Manu Larcenet prend à nouveau tout son temps pour narrer l’histoire de son personnage, alternant des passages muets pourvus d’une grande force évocatrice et des passages plus verbeux où chaque mot semble néanmoins pesé. Une justesse narrative qui permet de toucher à la personnalité de cet homme et d’aller bien au-delà de sa grasse carcasse, créant énormément d’empathie envers cet homme au casier judiciaire presque aussi imposant que sa masse corporelle. Physiquement, l’homme obèse et répugnant n’a rien pour plaire, mais dans le fond, cet écrivain de profession a quelque chose de poétique et de touchant. C’est avec grand intérêt que le lecteur accompagne l’errance de cet individu en rupture avec la société et qui, depuis sa "tendre" enfance est mis à l’écart. Le but de ce long voyage introspectif est la recherche du prochain BLAST, cet instant magique où il s’évade de son corps pour entrer en communion avec le monde, ce sentiment de plénitude qui, un bref instant, le libère de tous ses maux. Usant d’une narration proche de la perfection, l’homme se livre, partage ses angoisses, ses divagations, son mal-être, sa folie, ses malaises vis-à-vis de la société et ses réflexions sur le sens de la vie. Un parcours (sur)prenant qui permet à l’auteur d’aborder des thèmes qui lui sont chers, tels que la mort paternelle, l’angoisse, la dépression et l’automutilation. Un tome qui permet de plonger dans la noirceur de la nature humaine, dans la spirale auto-destructrice d’un homme privé d’amour paternel et vite qualifié « hors norme » par une société dont il cherche à se libérer. Au bout de cette torture psychologique et de cette recherche de liberté, une seule solution s’impose… une bouée de sauvetage pour cette vie et pour toutes les suivantes… une envie d’en finir à tout jamais… un adieu ponctué de mots qui témoignent de l’ampleur de sa souffrance : « Pourvu que les Bouddhistes se trompent… ».

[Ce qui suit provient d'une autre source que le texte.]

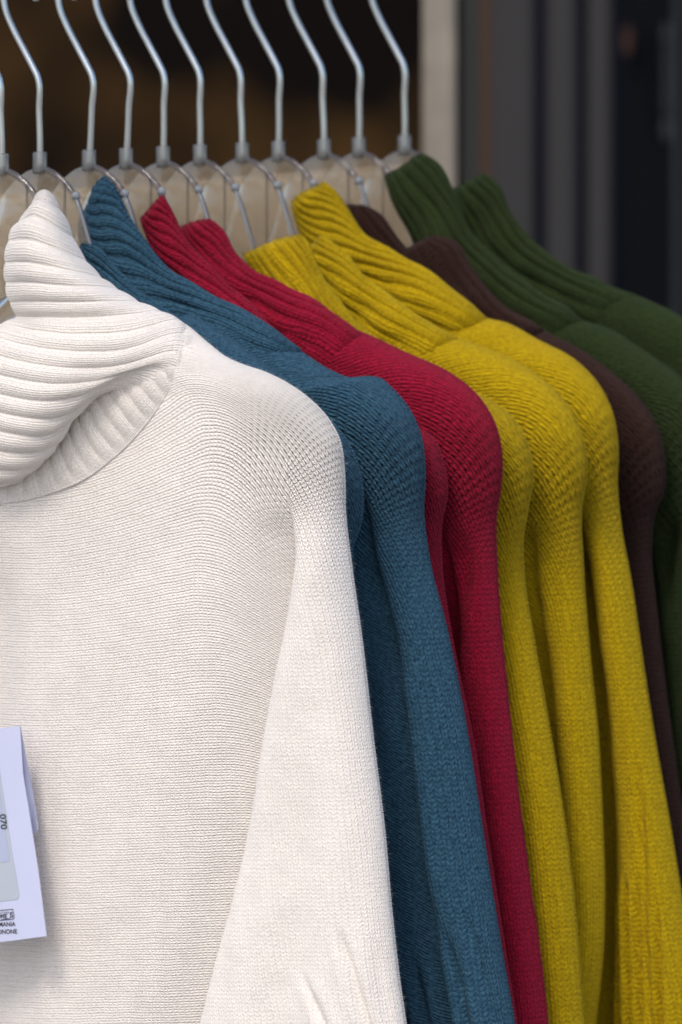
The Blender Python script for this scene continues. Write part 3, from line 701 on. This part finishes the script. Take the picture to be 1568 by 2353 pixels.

Et pour couronner le tout, le récit est ponctué d’un épilogue qui apporte un nouvel éclairage sur l’ensemble des événements, qui permet de mieux comprendre ce qu’il se passe dans la tête de Polza Mancini lors de ses BLAST et qui appelle à une nouvelle lecture des quatre tomes de cette perle du neuvième art.
Graphiquement, nuançant le noir et le blanc avec brio, Manu Larcenet livre une ambiance sombre et glauque et des personnages répugnants, mais d’une grande expressivité. Si les dialogues lors de l’interrogatoire sont accrocheurs et les monologues du personnage central prenant, les moments plus contemplatifs et les silences proposés par l’auteur allient force et splendeur. Et que dire de ces dessins d’enfants (les siens), tout en couleurs, qui viennent interrompre le ballet grisâtre pendant les BLAST ? Ces quelques passages en couleur sont distillés avec justesse et parcimonie et accompagnent avec brio ces moments où Polza se déconnecte totalement de la réalité. Après les collages réalisés par Polza à l’hôpital psychiatrique lors du tome précédent et ces étranges tableaux qui semblaient exprimer sa propre souffrance, Manu Larcenet proposent de nouvelles trouvailles visuelles lors de cette conclusion qui démêle toutes les intrigues. Il y a tout d’abord les strips de "Jasper l’ours bipolaire" dessinés par son ami Ferri, mais il y a surtout ces nouveaux collages qui illustrent avec maestria les pulsions sexuelles perverses de Roland Oudinot.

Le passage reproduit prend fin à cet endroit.